Economists at a loose end have, in the past, come up with theories that link fashion with economy. The hemline theory is well-known though whether it is credible or not is another matter altogether. Then there is the lipstick theory where economists have argued that in a downturn lipstick sales go up as women spend morre on lipsticks, a less expensive cosmetic and yet one that can make a difference to a person’s appearance significantly.
Another set of people who follow and study economic matters have been trying to find solace in the teachings of Karl Marx and there is evidence that copies of Das Kapital are flying off the shelves. And these very same people are also wondering if this current economic crisis is the end of the road for capitalism. In my humble opinion, both these sets of humans are barking up the wrong tree (or trees) because, as the fashion and luxury business shows, capitalism, socialism and communism all get us to do the same things — only by different names.
Take for instance the Hermes Birkin bag which in the heydays of capitalism was available only if you queued up for a longish period of time. For all those old enough to recall those good old days of socialism in India — remember when everyone queued up for their daily necessities. Queue, same to same, just the product is different. Yet the Birking queue is a badge of honour and the ration queue something to be reviled.
Turn your eye away from the queue theory for a moment and turn it towards the whole trend shebang that fashion in modern capitalist times has espoused. Breathless fashionistas tell the hoi polloi from the pulpit that this season the colour purple is so in. Every fashionable brand on high streets across the globe is awash in that colour. This kind of uniform trend has been good for fashion companies and retailers who then don’t have to invest in keeping different inventories of sizes and styles.

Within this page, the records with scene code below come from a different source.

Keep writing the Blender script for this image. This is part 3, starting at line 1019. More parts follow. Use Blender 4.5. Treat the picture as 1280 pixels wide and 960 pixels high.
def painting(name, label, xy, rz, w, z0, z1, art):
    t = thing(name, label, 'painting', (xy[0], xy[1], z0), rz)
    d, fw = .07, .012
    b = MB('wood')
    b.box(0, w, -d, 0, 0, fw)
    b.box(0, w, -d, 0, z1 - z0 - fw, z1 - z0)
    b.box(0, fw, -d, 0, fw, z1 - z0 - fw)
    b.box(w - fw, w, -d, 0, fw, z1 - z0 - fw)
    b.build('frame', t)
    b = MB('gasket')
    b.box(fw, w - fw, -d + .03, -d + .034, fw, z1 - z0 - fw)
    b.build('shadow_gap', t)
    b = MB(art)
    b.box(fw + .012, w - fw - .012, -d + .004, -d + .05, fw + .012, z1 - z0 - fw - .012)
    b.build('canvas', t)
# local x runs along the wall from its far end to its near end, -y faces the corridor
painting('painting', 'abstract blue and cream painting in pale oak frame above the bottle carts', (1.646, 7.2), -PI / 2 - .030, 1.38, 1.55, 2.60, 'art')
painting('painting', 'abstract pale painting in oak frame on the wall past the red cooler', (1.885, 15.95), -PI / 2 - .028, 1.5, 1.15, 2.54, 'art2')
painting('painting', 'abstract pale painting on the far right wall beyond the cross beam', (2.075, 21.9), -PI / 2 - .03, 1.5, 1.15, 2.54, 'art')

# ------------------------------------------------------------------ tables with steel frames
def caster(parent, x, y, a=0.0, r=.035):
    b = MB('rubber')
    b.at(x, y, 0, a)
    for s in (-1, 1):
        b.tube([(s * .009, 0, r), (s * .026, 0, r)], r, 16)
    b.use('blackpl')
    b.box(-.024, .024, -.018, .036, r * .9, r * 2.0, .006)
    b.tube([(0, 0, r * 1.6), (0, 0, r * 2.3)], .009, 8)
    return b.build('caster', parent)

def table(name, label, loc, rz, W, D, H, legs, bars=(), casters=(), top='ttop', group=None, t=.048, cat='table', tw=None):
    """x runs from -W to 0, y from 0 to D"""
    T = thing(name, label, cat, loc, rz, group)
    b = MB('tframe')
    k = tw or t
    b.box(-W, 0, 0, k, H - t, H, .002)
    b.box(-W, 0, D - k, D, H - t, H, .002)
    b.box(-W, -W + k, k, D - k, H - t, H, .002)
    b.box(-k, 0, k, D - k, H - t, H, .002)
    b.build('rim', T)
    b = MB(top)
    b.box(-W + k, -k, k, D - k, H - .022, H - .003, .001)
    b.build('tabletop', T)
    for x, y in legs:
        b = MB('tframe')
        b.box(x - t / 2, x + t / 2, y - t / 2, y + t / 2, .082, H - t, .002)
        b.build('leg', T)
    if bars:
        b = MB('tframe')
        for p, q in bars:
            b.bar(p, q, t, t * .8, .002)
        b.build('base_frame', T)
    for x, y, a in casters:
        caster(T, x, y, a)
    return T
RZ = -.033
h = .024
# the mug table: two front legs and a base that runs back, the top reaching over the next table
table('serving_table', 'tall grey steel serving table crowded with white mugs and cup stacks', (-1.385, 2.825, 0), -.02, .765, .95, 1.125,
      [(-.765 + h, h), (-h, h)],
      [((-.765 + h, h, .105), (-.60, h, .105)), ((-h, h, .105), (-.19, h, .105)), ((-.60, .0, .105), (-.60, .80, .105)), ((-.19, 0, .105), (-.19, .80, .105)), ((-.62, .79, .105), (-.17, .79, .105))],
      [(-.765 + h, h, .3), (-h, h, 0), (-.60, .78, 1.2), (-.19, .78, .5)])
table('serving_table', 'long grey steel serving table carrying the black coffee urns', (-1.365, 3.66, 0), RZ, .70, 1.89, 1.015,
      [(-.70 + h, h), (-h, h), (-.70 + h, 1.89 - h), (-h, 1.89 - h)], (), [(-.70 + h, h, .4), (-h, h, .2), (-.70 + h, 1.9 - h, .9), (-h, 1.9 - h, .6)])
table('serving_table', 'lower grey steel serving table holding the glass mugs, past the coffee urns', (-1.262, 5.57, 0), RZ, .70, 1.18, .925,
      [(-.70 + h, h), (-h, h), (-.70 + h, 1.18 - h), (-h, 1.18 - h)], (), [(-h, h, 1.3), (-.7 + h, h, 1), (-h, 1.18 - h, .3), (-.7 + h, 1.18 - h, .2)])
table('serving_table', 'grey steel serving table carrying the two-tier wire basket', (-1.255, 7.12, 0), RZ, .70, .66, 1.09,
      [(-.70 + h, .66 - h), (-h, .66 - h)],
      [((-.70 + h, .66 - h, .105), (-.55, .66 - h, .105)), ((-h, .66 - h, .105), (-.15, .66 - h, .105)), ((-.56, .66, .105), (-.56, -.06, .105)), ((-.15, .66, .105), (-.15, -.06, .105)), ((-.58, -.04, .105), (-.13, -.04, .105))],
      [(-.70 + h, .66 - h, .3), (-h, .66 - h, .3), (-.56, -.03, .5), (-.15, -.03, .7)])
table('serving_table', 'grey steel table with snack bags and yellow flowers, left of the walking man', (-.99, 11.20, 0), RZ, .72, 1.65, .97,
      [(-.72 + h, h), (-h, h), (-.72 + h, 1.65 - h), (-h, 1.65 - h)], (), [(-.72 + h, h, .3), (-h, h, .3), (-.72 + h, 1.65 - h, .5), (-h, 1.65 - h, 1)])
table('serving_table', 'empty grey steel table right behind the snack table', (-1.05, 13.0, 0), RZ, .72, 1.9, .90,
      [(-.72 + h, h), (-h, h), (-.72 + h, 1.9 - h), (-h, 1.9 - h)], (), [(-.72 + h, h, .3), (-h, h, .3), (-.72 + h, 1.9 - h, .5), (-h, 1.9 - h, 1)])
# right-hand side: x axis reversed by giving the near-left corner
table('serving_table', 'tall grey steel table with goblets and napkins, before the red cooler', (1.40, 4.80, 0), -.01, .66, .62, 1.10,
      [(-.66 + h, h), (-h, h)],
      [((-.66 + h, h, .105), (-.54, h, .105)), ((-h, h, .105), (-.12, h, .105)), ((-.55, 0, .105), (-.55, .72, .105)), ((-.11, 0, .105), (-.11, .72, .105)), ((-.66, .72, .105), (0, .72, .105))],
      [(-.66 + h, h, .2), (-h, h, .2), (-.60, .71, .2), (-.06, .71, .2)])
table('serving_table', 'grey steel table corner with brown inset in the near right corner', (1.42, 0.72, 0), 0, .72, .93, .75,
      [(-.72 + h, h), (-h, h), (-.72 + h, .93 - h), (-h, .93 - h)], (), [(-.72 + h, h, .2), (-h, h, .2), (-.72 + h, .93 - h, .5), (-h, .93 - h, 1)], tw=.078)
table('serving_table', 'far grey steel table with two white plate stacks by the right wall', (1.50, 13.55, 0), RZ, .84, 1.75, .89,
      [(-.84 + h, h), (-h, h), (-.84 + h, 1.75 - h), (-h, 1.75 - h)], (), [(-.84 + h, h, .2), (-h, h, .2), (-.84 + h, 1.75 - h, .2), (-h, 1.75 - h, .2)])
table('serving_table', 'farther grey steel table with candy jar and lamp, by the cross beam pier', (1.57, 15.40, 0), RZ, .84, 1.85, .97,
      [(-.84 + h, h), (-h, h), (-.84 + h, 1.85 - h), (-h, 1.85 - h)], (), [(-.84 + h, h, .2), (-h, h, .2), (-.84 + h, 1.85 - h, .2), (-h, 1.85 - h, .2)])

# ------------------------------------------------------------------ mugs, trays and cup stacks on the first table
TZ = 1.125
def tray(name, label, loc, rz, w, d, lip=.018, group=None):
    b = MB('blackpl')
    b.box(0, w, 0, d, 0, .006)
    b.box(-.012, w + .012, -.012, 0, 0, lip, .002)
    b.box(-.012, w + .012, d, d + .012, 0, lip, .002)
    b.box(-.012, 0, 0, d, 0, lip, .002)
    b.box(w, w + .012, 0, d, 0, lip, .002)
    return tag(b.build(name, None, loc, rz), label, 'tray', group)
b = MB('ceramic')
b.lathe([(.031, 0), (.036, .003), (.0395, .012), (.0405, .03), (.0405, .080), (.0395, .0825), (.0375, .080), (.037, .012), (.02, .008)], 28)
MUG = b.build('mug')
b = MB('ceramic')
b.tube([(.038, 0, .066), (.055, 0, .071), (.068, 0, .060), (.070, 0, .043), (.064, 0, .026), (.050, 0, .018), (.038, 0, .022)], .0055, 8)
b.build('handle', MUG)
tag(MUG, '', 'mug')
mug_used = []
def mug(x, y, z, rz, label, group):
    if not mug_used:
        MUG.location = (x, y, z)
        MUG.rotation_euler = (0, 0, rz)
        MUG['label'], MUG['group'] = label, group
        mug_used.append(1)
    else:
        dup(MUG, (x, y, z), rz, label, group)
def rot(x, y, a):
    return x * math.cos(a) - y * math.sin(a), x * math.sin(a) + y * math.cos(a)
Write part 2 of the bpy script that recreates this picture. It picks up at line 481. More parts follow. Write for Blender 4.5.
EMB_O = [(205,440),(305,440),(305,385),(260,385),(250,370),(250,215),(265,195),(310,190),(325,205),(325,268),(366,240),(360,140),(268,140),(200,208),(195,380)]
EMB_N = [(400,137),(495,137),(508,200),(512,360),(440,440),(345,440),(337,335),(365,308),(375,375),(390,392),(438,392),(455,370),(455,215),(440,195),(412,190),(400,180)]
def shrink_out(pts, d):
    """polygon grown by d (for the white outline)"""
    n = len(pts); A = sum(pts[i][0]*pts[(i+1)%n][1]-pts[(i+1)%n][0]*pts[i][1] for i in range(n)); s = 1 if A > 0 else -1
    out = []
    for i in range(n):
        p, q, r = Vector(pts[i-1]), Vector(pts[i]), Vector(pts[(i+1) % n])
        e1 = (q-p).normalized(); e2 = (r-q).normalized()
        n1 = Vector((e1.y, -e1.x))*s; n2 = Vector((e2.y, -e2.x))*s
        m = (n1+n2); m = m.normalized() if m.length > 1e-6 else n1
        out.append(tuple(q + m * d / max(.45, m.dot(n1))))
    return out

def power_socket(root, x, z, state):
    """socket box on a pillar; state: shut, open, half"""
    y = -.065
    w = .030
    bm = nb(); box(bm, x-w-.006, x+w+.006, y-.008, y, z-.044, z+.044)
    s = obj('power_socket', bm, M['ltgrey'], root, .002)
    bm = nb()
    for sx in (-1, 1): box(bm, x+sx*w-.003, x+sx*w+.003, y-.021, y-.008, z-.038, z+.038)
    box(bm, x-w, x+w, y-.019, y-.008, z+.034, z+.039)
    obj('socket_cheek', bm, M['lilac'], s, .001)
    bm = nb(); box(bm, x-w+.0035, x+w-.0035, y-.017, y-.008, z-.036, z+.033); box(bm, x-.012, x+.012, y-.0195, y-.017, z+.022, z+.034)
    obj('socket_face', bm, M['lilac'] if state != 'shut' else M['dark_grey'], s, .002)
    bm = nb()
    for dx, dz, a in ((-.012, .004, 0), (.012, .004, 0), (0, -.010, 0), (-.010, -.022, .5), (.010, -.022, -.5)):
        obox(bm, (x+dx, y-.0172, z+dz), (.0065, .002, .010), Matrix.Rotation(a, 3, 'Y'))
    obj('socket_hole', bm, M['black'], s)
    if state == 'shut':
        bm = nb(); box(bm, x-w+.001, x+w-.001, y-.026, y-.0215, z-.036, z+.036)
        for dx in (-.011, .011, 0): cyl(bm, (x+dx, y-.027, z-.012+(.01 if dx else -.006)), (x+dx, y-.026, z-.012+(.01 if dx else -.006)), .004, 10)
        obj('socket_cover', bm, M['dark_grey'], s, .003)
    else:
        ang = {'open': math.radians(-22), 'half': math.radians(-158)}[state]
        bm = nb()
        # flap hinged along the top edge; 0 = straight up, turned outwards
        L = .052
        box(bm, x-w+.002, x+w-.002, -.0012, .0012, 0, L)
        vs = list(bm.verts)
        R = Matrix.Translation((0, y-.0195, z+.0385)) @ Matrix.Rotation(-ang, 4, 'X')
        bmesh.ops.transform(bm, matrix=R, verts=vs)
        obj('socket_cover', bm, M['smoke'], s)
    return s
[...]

But the negative impact of this has been that people have started looking like clones irrespective of geographies. Cultural nuances are getting blunted thanks to this capitalist marketing gimmick, and now, often, it’s difficult to tell which city in the world one is in as urban men (walk into a corporate office anywhere and its hard to tell people apart such is the overriding sameness of the suit in black and blue) and women are looking like each other everywhere.
How different is this from the Mao suit that the Chinese were all expected to don through his reign? Much has been made about how this was an unfortunate part of communism which made the Chinese lose their individuality and its horrible impact on the country’s culture. Capitalism’s impact on preserving cultural diversity in fashion terms hasn’t been stellar either. As far as fashion and luxury are concerned, all the three isms are as blunting. Time, then, for fashion and luxury to invent its own ism that respects and promotes diversity and keeps cultural nuances intact and doesn’t turn all of us into clones. Fashionism anyone?